Il faut ici bien comprendre ce qu'est la technostructure. Dans la pratique, les politiques publiques sont mises en oeuvre, au jour le jour, par l'administration et, en son sein, par une technostructure, c'est-à-dire une sorte d'élite administrative qui va traduire, en circulaires et en procédures, les grandes décisions de l'exécutif. Si, à cette étape, la machine bloque, ou fait de l'excès de zèle, ou se montre tâtillonne, elle entrave l'action gouvernementale. Ce fut par exemple le cas avec la police de proximité, lorsque l'état-major de la police a considéré qu'il ne fallait pas "casser l'outil" existant en obéissant à un ministre de passage. Facialement, la police de proximité s'est mise en place, mais la technostructure a tout fait pour en empêcher le succès. Dans ce cas, il importe que le ministre puisse s'appuyer sur des directeurs qui sont en phase avec sa politique et qui s'engagent à la mettre en oeuvre loyalement.

En revanche, il faut bien préciser que l'obéissance politique ne suffit pas à faire d'un haut fonctionnaire un bon directeur d'administration centrale. Il faut encore qu'il soit compétent. Cette qualité-là ne se trouve pas sous le sabot d'un cheval.

A l'inverse, Alain Juppé a dit qu'il refuserait de procéder à une telle nomination. Cela traduit-il, chez le candidat à la primaire de la droite et du centre favori des sondages, une incompréhension préjudiciable du fonctionnement de la relation entre pouvoir politique et administration? 

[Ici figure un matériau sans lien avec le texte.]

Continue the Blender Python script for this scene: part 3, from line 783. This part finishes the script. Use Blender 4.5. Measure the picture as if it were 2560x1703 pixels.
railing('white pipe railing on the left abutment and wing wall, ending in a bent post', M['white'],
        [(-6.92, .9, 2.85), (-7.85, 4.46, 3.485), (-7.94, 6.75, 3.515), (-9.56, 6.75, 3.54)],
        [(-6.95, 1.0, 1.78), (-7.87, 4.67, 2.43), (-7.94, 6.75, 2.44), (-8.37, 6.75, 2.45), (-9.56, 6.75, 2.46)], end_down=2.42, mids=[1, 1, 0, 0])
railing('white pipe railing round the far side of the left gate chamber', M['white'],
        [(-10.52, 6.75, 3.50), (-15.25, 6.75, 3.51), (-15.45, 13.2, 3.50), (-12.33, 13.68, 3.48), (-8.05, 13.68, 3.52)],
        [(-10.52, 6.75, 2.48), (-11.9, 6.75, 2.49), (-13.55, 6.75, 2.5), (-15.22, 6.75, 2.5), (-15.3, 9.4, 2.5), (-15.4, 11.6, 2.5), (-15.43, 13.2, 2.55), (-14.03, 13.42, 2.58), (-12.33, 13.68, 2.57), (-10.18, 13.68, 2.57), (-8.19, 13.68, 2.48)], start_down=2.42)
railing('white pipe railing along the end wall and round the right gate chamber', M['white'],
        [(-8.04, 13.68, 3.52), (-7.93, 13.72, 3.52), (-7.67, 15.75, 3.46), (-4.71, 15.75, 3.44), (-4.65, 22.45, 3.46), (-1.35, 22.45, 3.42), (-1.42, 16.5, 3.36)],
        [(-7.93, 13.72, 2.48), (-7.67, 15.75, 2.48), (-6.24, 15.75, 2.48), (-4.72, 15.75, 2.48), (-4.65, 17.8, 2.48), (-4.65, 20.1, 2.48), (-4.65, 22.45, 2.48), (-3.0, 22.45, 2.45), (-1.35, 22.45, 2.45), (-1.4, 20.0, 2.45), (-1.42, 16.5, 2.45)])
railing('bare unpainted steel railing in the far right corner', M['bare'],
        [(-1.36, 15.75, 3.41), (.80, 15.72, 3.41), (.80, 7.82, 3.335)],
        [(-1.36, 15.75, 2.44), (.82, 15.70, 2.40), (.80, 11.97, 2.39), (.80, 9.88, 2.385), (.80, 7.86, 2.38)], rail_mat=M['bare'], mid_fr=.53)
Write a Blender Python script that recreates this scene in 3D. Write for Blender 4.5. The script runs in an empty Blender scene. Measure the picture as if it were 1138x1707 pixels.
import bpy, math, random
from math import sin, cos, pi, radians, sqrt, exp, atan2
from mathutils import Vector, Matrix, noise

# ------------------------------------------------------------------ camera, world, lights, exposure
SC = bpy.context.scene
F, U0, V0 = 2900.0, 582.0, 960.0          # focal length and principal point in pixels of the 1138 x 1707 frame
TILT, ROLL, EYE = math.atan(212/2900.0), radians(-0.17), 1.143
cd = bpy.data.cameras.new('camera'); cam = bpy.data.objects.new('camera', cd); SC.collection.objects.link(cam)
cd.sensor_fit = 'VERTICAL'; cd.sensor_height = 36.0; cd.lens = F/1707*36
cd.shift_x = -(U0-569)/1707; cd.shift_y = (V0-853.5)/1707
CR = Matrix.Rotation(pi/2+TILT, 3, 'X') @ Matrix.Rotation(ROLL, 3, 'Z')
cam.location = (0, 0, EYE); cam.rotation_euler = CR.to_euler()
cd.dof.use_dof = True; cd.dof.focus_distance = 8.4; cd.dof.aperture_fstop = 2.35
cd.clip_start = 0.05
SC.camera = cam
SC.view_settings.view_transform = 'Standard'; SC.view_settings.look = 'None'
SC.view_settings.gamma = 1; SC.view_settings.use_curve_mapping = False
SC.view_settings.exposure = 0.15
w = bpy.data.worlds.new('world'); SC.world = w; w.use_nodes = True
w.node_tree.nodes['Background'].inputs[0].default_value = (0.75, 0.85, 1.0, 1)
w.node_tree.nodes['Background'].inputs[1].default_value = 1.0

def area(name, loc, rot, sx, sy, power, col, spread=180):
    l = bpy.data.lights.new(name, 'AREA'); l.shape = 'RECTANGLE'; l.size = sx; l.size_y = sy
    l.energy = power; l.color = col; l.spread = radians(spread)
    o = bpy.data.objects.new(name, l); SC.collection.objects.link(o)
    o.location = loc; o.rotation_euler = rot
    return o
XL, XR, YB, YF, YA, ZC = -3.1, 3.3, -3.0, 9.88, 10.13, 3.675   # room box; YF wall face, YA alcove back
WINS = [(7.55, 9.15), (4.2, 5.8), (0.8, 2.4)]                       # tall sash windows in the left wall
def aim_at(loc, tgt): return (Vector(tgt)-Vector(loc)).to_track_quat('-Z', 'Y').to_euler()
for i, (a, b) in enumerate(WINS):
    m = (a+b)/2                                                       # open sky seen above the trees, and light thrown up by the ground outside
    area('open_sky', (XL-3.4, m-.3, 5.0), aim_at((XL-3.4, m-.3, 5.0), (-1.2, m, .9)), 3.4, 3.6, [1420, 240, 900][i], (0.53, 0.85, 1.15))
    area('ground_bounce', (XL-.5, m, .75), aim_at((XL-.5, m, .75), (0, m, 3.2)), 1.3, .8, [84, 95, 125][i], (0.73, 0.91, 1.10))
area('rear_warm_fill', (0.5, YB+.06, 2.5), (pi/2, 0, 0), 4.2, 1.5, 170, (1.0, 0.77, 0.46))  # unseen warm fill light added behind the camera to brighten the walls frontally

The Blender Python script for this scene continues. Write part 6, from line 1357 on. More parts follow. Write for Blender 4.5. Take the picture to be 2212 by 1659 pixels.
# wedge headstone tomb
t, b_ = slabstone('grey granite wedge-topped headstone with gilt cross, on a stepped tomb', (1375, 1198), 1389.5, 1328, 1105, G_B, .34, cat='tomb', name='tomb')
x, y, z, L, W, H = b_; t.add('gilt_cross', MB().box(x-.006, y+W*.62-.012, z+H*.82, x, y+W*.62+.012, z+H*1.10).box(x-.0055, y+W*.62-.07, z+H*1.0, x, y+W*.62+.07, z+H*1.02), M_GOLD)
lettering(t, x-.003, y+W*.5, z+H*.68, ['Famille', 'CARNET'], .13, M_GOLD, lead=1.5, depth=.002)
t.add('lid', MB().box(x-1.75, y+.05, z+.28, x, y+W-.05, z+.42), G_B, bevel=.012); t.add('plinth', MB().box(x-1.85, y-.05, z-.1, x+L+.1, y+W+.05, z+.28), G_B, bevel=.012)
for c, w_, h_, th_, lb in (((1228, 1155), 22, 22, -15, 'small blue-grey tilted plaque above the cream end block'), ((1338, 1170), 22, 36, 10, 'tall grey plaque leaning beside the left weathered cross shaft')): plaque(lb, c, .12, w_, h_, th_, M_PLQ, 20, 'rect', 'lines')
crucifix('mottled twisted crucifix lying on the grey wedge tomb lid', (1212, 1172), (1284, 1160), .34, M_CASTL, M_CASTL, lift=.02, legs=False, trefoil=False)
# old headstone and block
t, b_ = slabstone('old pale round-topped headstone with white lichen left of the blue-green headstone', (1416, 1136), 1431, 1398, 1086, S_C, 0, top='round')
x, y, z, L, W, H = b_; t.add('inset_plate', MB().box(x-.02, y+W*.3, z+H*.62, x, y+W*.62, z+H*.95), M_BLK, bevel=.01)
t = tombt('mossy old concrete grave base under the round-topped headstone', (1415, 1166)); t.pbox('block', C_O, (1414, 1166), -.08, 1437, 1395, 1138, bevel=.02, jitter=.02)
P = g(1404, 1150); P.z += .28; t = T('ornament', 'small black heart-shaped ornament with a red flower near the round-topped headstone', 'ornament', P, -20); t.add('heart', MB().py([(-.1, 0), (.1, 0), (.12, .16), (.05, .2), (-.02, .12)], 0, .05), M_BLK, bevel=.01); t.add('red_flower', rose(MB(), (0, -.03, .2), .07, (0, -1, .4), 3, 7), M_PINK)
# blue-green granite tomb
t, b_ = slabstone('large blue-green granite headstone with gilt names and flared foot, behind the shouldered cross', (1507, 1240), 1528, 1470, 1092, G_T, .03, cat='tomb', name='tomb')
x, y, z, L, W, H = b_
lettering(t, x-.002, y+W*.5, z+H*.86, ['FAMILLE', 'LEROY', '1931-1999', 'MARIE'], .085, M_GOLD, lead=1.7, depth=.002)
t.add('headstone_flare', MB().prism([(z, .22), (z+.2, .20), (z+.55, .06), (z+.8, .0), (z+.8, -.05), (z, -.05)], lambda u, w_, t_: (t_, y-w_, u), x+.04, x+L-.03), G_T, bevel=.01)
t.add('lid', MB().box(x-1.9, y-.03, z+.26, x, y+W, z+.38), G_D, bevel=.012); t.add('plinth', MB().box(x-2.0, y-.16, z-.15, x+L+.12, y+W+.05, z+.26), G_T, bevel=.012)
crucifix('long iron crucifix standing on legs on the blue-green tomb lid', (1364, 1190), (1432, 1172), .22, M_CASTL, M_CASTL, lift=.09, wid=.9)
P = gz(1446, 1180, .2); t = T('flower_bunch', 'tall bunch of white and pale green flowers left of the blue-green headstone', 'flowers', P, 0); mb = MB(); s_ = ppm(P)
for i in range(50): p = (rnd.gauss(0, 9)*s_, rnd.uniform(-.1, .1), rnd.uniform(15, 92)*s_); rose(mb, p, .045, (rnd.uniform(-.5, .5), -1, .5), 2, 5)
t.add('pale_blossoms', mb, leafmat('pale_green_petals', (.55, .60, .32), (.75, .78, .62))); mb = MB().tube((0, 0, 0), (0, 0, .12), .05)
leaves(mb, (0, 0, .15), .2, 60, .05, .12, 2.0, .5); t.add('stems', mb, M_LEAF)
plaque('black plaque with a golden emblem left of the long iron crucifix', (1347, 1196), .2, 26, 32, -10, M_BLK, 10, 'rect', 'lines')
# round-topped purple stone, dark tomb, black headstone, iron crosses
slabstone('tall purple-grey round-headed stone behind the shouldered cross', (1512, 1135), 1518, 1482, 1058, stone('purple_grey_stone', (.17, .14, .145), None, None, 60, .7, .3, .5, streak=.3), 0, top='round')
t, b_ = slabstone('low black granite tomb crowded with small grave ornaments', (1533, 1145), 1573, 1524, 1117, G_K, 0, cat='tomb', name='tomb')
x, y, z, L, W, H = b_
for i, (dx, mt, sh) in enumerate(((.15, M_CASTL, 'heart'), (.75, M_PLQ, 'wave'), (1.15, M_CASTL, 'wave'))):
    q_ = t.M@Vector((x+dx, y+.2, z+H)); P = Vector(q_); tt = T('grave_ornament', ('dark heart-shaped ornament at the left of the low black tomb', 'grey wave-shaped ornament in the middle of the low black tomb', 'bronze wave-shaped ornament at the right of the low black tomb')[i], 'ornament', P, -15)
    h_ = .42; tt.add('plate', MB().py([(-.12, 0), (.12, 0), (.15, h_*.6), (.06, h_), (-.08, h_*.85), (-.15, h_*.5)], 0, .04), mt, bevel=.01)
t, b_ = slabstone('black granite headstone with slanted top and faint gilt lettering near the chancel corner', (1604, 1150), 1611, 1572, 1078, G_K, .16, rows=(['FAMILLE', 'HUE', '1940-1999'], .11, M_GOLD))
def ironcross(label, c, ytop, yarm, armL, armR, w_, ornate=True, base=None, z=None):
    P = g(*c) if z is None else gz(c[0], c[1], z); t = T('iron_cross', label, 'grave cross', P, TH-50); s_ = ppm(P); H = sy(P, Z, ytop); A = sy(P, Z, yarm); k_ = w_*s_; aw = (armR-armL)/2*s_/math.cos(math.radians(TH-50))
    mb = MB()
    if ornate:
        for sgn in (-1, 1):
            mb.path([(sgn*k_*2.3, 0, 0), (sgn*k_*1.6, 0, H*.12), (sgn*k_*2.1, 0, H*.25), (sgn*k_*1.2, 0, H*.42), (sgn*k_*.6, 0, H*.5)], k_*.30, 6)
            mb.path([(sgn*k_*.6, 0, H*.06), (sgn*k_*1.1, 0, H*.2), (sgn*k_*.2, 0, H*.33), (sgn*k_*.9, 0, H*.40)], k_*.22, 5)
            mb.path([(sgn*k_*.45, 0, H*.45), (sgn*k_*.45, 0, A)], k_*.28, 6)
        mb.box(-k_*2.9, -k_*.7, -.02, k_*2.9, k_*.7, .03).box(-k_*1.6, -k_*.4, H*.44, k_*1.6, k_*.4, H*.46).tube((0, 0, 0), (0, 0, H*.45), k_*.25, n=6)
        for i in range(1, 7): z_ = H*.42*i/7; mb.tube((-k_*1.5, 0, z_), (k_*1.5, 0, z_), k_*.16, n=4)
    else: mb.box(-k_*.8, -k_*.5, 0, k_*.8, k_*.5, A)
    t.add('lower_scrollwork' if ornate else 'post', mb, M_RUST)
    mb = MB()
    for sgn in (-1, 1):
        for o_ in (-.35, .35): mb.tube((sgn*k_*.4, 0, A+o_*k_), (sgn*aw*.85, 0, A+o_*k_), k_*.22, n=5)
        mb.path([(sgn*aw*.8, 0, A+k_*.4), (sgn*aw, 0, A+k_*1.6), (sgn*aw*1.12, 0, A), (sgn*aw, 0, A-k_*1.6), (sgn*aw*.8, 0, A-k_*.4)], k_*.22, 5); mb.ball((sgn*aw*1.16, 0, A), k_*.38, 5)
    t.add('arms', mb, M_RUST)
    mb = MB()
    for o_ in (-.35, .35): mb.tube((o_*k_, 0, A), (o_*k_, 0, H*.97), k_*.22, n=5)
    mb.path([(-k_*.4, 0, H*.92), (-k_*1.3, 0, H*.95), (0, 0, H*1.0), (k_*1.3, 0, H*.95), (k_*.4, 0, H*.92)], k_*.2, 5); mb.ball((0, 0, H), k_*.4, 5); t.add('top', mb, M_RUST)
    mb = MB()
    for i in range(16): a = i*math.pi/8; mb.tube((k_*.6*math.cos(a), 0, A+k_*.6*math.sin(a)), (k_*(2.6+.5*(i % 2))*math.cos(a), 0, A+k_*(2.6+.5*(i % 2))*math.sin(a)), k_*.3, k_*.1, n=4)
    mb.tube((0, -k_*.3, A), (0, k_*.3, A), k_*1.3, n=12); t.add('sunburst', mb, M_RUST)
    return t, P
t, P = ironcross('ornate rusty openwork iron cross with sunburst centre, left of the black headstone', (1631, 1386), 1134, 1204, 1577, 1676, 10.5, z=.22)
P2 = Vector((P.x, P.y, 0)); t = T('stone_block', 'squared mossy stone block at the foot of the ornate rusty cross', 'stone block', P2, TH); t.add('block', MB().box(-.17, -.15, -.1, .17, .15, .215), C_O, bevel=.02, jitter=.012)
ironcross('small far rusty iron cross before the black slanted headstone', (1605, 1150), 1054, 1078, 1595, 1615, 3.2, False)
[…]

Incompréhension, probablement pas. Alain Juppé est inspecteur général des finances. Il a été ministre et Premier ministre. Il connaît la machine administrative de l'intérieur et il ne peut en ignorer le poids, les vices, les déviations et les défauts. Il ne faut donc pas se tromper en imaginant qu'Alain Juppé n'a pas compris le risque qu'il prend en s'avançant aussi prudemment sur le terrain de ce que certains ont appelé le spoil system. Juppé cède ici à la tentation de ne pas "crisper" la machine d'Etat en annonçant une chasse aux sorcières.

S'il choisit de ménager par avance l'appareil d'Etat, c'est d'abord parce qu'il sait que sa politique ne sera pas une politique de rupture par rapport à l'existant. Il s'inscrit dans une continuité et un apaisement. Il faut ici voir un signe, ou un aveu: celui d'une grande confiance de Juppé dans la réaction qu'il suscitera parmi la technostructure. Juppé ne s'imagine pas un seul instant que celle-ci le rejettera, ou cherchera à le circonvenir. Cette sérénité doit d'abord être interprétée comme la quasi-certitude de porter une politique conforme aux voeux de la machine administrative, une politique qui sera vécue comme rassurante et même garante d'une protection vis-à-vis des risques que les autres candidats peuvent représenter. Sur ce point, Juppé confirme donc un pressentiment qui se répand: celui d'une crainte qu'il mette sous le boisseau, pour une nouvelle période de cinq ans, les réformes de fond dont le pays a besoin.